§ Instructions to follow
Among the entries below, count the lines that contain the word "script". Write down only the total.

§ Material to process
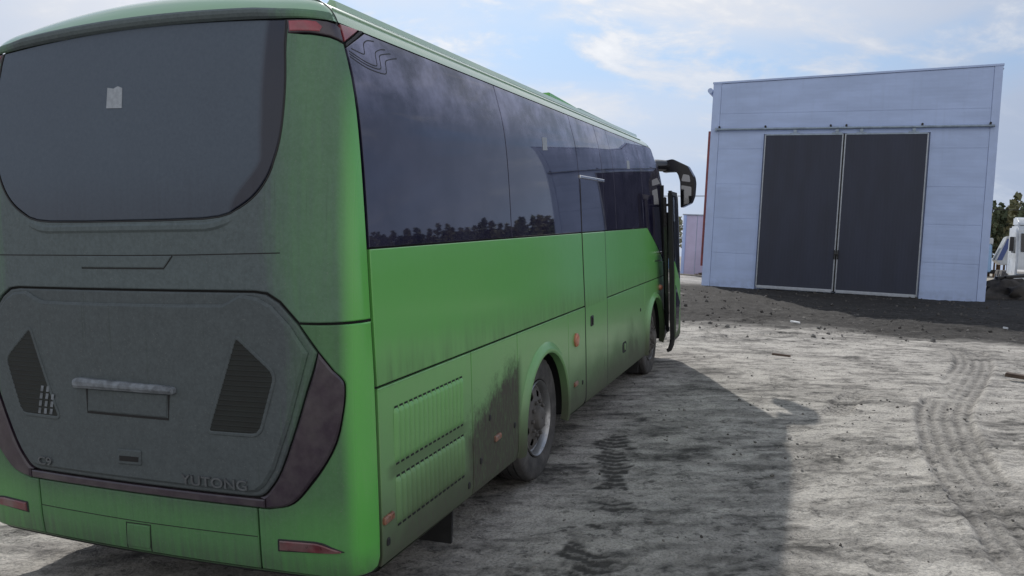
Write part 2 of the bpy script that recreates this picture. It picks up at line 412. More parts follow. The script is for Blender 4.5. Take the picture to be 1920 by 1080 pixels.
# heaps of churned soil in front of the hall
for (hx, hy, hr, hh) in [(4.6,19.5,.9,.10),(5.6,21.5,1.2,.14),(8.2,17.2,1.0,.10),(10.6,18.5,1.5,.16),(12.5,17.3,1.2,.14),(14.5,18.5,1.5,.16),(7,23.5,1.2,.12),(16.2,24.5,1.6,.35),(17.4,27.2,1.5,.5)]:
    q = np.exp(-((GX-hx)**2+(GY-hy)**2*1.4)/hr**2); rel += .45*hh*q*(.5+1.0*fbm(GX*2.5, GY*2.5, 4, 44))
    dark = np.maximum(dark, q*.8)
flat = sstep(3.0, 1.2, np.abs(GX-.3-.37*(GY-6)))*sstep(3, 5, GY)*sstep(13, 11.5, GY)
GZ = GZ+rel*np.clip(near*1.1, .15, 1)*(1-.45*flat)
blot = sstep(.50, .62, fbm(wx*.8+5, wy*1.7, 6, 71, .65))*.5+.5*sstep(.56, .66, fbm(wx*2.6+5, wy*4.4, 5, 73, .65))
scr = sstep(.54, .62, fbm(wx*2.2, wy*9, 5, 75, .65))*.5
damp = np.clip(np.maximum(damp, (blot+scr)*near*.75), 0, 1.4)
ny, nx = GX.shape
gm = bpy.data.meshes.new('ground')
gm.vertices.add(nx*ny); gm.vertices.foreach_set('co', np.stack([GX, GY, GZ], -1).astype(np.float32).ravel())
ii = np.arange(nx*ny).reshape(ny, nx)
quads = np.stack([ii[:-1, :-1], ii[:-1, 1:], ii[1:, 1:], ii[1:, :-1]], -1).reshape(-1, 4)
gm.loops.add(quads.size); gm.loops.foreach_set('vertex_index', quads.ravel().astype(np.int32))
gm.polygons.add(len(quads)); gm.polygons.foreach_set('loop_start', (np.arange(len(quads))*4).astype(np.int32))
gm.polygons.foreach_set('use_smooth', np.ones(len(quads), bool))
for nm_, arr in (('damp', damp), ('soil', dark)):
    a = gm.attributes.new(nm_, 'FLOAT', 'POINT'); a.data.foreach_set('value', arr.astype(np.float32).ravel())
gm.update(); gm.validate()
def ground_mat():
    m, n, b = new_mat('dry_trodden_dirt'); x, y, z = n.coords(); v = n.vec(x, y, z)
    dmp, soil = n.attr('damp'), n.attr('soil')
    a1 = n.noise(n.vec(x*.8, y*1.1, z), 2.8, 9, .68, .6); a2 = n.noise(v, 11, 8, .76, .4); a3 = n.noise(v, 55, 5, .7); a4 = n.noise(n.vec(x, y, 0.0), .35, 4, .5)
    a5 = n.noise(n.vec(x*.8, y*1.25, z), 4.2, 10, .78, 1.0)
    vo = n.node('ShaderNodeTexVoronoi'); vo.inputs['Scale'].default_value = 30; vo.inputs['Randomness'].default_value = 1; n.t.links.new(v, vo.inputs['Vector']); crumb = n.w(vo.outputs['Distance'])
    c = n.mix(a1.ss(.32, .66), (.285, .27, .25), (.475, .452, .415))
    c = n.mix(a4.ss(.35, .65)*.4, c, (.50, .47, .425))
    c = n.mix(a3.ss(.48, .60)*.5, c, (.14, .135, .13))
    c = n.mix(crumb.ss(.30, .10)*a1.ss(.55, .40)*.5, c, (.50, .485, .46))
    c = n.mix(a2.ss(.545, .60)*a1.ss(.62, .42)*.8, c, (.085, .082, .078))
    c = n.mix(a5.ss(.56, .62)*.6, c, (.065, .062, .059))
    c = n.mix((dmp*(a2*1.5+.25)).clamp()*.92, c, (.045, .043, .041))
    c = n.mix((soil*(a5.ss(.30, .48)*.95+a1*.3+.22)).clamp()*.97, c, n.mix(a2.ss(.35, .7), (.011, .0105, .011), (.042, .039, .037)))
    far = y.ss(34, 60); c = n.mix(far*a1, c, (.20, .17, .12))
    bsdf(n, b, col=c, rough=.95, spec=.2, nor=n.bump(a2*.5+a3*.3+a5*.5-crumb*.25, .9, .036)); return m
gm.materials.append(ground_mat())
ground = link(bpy.data.objects.new('ground', gm), kind='structure')

# ------------------------------------------------------------------ bus surface
def pchip(xs, ys):
    xs = np.array(xs, float); ys = np.array(ys, float); h = np.diff(xs); d = np.diff(ys)/h
    mm = np.zeros(len(xs)); mm[0] = d[0]; mm[-1] = d[-1]
    for i in range(1, len(xs)-1):
        if d[i-1]*d[i] > 0:
            w1 = 2*h[i]+h[i-1]; w2 = h[i]+2*h[i-1]; mm[i] = (w1+w2)/(w1/d[i-1]+w2/d[i])
    X = np.linspace(xs[0], xs[-1], 3000); i = np.clip(np.searchsorted(xs, X)-1, 0, len(h)-1); t = (X-xs[i])/h[i]; t2 = t*t; t3 = t2*t
    Yt = ((2*t3-3*t2+1)*ys[i]+(t3-2*t2+t)*h[i]*mm[i]+(-2*t3+3*t2)*ys[i+1]+(t3-t2)*h[i]*mm[i+1]).tolist()
    x0, dx_ = xs[0], (xs[-1]-xs[0])/2999
    def f(x):
        u = (x-x0)/dx_
        if u <= 0: return Yt[0]
        if u >= 2998.999: return Yt[-1]
        k = int(u); r = u-k; return Yt[k]*(1-r)+Yt[k+1]*r
    return f
wz = pchip([.30,.40,.6,1.2,1.57,1.9,2.2,2.42,2.57,2.7,2.85,2.95,3.03,3.08,3.11], [1.228,1.25,1.253,1.25,1.24,1.231,1.22,1.208,1.195,1.176,1.14,1.113,1.07,1.0,.92])
yr = pchip([.30,.40,.66,1.2,1.9,2.3,2.7,2.9,2.95,3.03,3.08,3.11], [-.02,-.05,-.06,-.075,-.075,-.06,-.02,.015,.03,.06,.12,.22])
yfr = pchip([.30,.5,1.2,1.8,2.4,2.8,2.95,3.03,3.08,3.11], [8.9,9.0,9.0,8.92,8.72,8.5,8.38,8.25,8.12,8.0])
AR = pchip([.3,2.8,2.97,3.11], [0,0,.04,.08])
XS, XC, BU = 1.03, 1.375, .04
def rear(xp, z):
    w_ = wz(z); y0 = yr(z); a = abs(xp); sg = 1 if xp >= 0 else -1
    rx = .22; yb = y0+BU; ry = max(.2, yb+.06)-yb
    if a <= XS: x, y = sg*a*(w_-rx)/XS, y0+BU*(a/XS)**2
    else:
        t = min(1.0, (a-XS)/(XC-XS))*math.pi/2; e = 2/2.2
        x, y = sg*(w_-rx+rx*math.sin(t)**e), yb+ry*(1-max(0, math.cos(t))**e)
        if a > XC: y += a-XC
    return Vector((x, y, z+AR(z)*(1-(x/w_)**2)))
def sidef(sg):
    def f(y, z):
        w_ = wz(z); yF = yfr(z); ry = .75; rx = .32
        if y > yF-ry:
            t = min(.995, (y-(yF-ry))/ry); w_ = w_-rx+rx*math.sqrt(max(0, 1-t*t))
        return Vector((sg*w_, y, z))
    return f
sideR, sideL = sidef(1), sidef(-1)
def front(xp, z):
    w_ = wz(z); yF = yfr(z); a = min(abs(xp), w_-.02); t = max(0, (a-(w_-.32))/.32)
    return Vector((math.copysign(a, xp), yF-.75*(1-math.sqrt(max(0, 1-t*t)))-.06*(a/w_)**2, z))
def nrm(fn, a, b, flip):
    e = .004; n_ = (fn(a+e, b)-fn(a-e, b)).cross(fn(a, b+e)-fn(a, b-e))
    if n_.length < 1e-12: n_ = Vector((0, -1, 0))
    n_.normalize(); return -n_ if flip else n_
RCUT = ([-1.375+.055*k for k in range(51)], [.3+.08*k for k in range(36)])
SCUT = ([.3+.3*k for k in range(26)]+[8.1+.06*k for k in range(14)], [.3,.4,.5,.8,1.2,1.5]+[1.7+.05*k for k in range(26)])
CUTS = {rear: RCUT, sideR: SCUT, sideL: SCUT, front: ([-1.25+.1*k for k in range(26)], SCUT[1])}
def wrap(name, pts, fn, mat, parent, top=.004, base=-.012, bev=.004, holes=(), flat=None, **props):
    """a panel cut to a flat outline, with a bevelled edge and thickness, laid on the bus's surface"""
    bm = bmesh.new()
    if flat: flat(bm)
    else:
        vs = [bm.verts.new((p[0], p[1], 0)) for p in pts]; fc = bm.faces.new(vs)
        if fc.normal.z < 0 or sum((pts[i-1][0]*p[1]-p[0]*pts[i-1][1]) for i, p in enumerate(pts)) < 0: fc.normal_flip()
        bm.normal_update()
        inner = [fc]
        if bev: bmesh.ops.inset_region(bm, faces=inner, thickness=bev, use_even_offset=True, use_boundary=True)
        iv = {v_ for f in inner for v_ in f.verts}
        bd = [e for e in bm.edges if e.is_boundary]
        for v_ in bm.verts: v_.co.z = top if v_ in iv and bev else (top-bev*.75 if bev else top)
        r = bmesh.ops.extrude_edge_only(bm, edges=bd)
        for g in r['geom']:
            if isinstance(g, bmesh.types.BMVert): g.co.z = base
        bmesh.ops.recalc_face_normals(bm, faces=bm.faces[:])
        tf = max(bm.faces, key=lambda f: f.calc_area())
        if tf.normal.z < 0: bmesh.ops.reverse_faces(bm, faces=bm.faces[:])
    bmesh.ops.triangulate(bm, faces=[f for f in bm.faces if len(f.verts) > 4])
    xs = [v_.co.x for v_ in bm.verts]; ys = [v_.co.y for v_ in bm.verts]
    for k, (lo, hi) in enumerate(((min(xs), max(xs)), (min(ys), max(ys)))):
        for c_ in CUTS[fn][k]:
            if lo+1e-4 < c_ < hi-1e-4:
                co = (c_, 0, 0) if k == 0 else (0, c_, 0); no = (1, 0, 0) if k == 0 else (0, 1, 0)
                bmesh.ops.bisect_plane(bm, geom=bm.verts[:]+bm.edges[:]+bm.faces[:], plane_co=co, plane_no=no, dist=1e-5)
    flip = fn in (sideL, front)
    bm.verts.index_update(); bm.faces.index_update()
    flatn = {f.index: f.normal.z > .995 for f in bm.faces}
    N_ = {}
    for v_ in bm.verts:
        a, b, d = v_.co; n_ = nrm(fn, a, b, flip); N_[v_.index] = n_; v_.co = fn(a, b)+n_*d
    if flip: bmesh.ops.reverse_faces(bm, faces=bm.faces[:])
    bm.normal_update()
    me = bpy.data.meshes.new(name); bm.to_mesh(me)
    ln = []
    for p in me.polygons:
        for li in p.loop_indices:
            ln.append(N_[me.loops[li].vertex_index] if flatn.get(p.index) else p.normal.copy())
    bm.free(); me.polygons.foreach_set('use_smooth', [True]*len(me.polygons))
    me.normals_split_custom_set(ln); me.materials.append(mat)
    return link(bpy.data.objects.new(name, me), parent, **props)
def mir(pts): return [(-a, b) for a, b in pts][::-1]
def strip(path, width):
    """thin ribbon polygon along a path"""
    L, R = [], []
    for i, p in enumerate(path):
        a, b = Vector(path[max(i-1, 0)]), Vector(path[min(i+1, len(path)-1)]); t = (b-a).normalized(); q = Vector((-t.y, t.x))*width/2
        L.append(tuple(Vector(p)+q)); R.append(tuple(Vector(p)-q))
    return L+R[::-1]

# ------------------------------------------------------------------ the bus
AX = [(2.76, .47), (7.28, .47)]           # axles: y, z
ARCH = .535
def shell():
    """dark inner hull seen in the joints, with wheel openings"""
    bm = bmesh.new(); zs = [.33, .45]+[.5+.05*k for k in range(16)]+[1.4,1.7,1.9,2.2,2.42,2.57,2.7,2.8,2.9,2.97]
    ys = [.2+.05*k for k in range(int((8.9-.2)/.05))]
    rows = []
    for z in zs:
        ring = [rear(-XC+2*XC*k/60, z) for k in range(61)]
        ring += [sideR(min(y, yfr(z)-.02), z) for y in ys[1:]]
        ring += [front(wz(z)*(.6-.1*k), z) for k in range(13)]
        ring += [sideL(min(y, yfr(z)-.02), z) for y in ys[:0:-1]]
        c_ = Vector((0, 4.5, z)); out = []
        for p in ring:
            q = p.copy(); q.x *= .988; q.y = 4.5+(q.y-4.5)*.9965; out.append(bm.verts.new(q))
        rows.append(out)
    for A, B in zip(rows, rows[1:]):
        for k in range(len(A)):
            f = (A[k], A[(k+1) % len(A)], B[(k+1) % len(A)], B[k]); cc = sum((v_.co for v_ in f), Vector())/4
            if any(abs(cc.x) > 1.1 and math.hypot(cc.y-ay, cc.z-az) < ARCH+.03 for ay, az in AX): continue
            if cc.x > 0 and 7.95 < cc.y < 8.62 and .42 < cc.z < 2.45: continue        # the open doorway
            try: bm.faces.new(f)
            except ValueError: pass
    bmesh.ops.recalc_face_normals(bm, faces=bm.faces[:])
    return finish(bm, 'hull', M['shell'], bus, 50)
shell()
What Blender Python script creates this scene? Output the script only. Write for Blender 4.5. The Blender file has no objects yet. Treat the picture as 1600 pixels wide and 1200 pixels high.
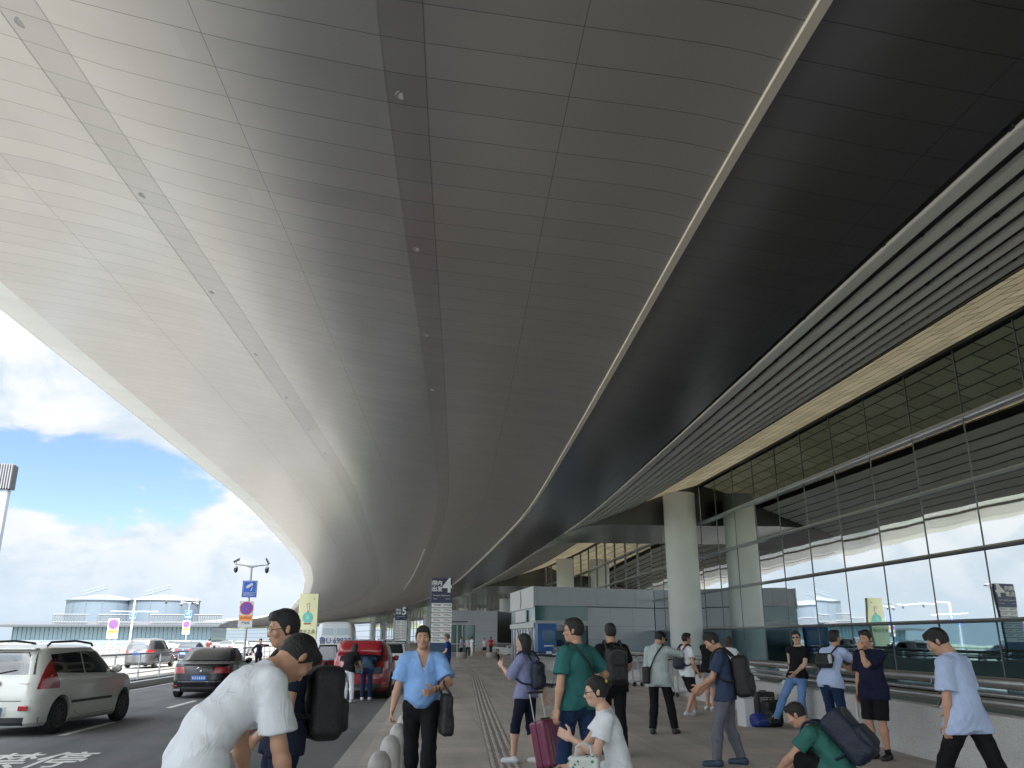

§ Answer to this problem
2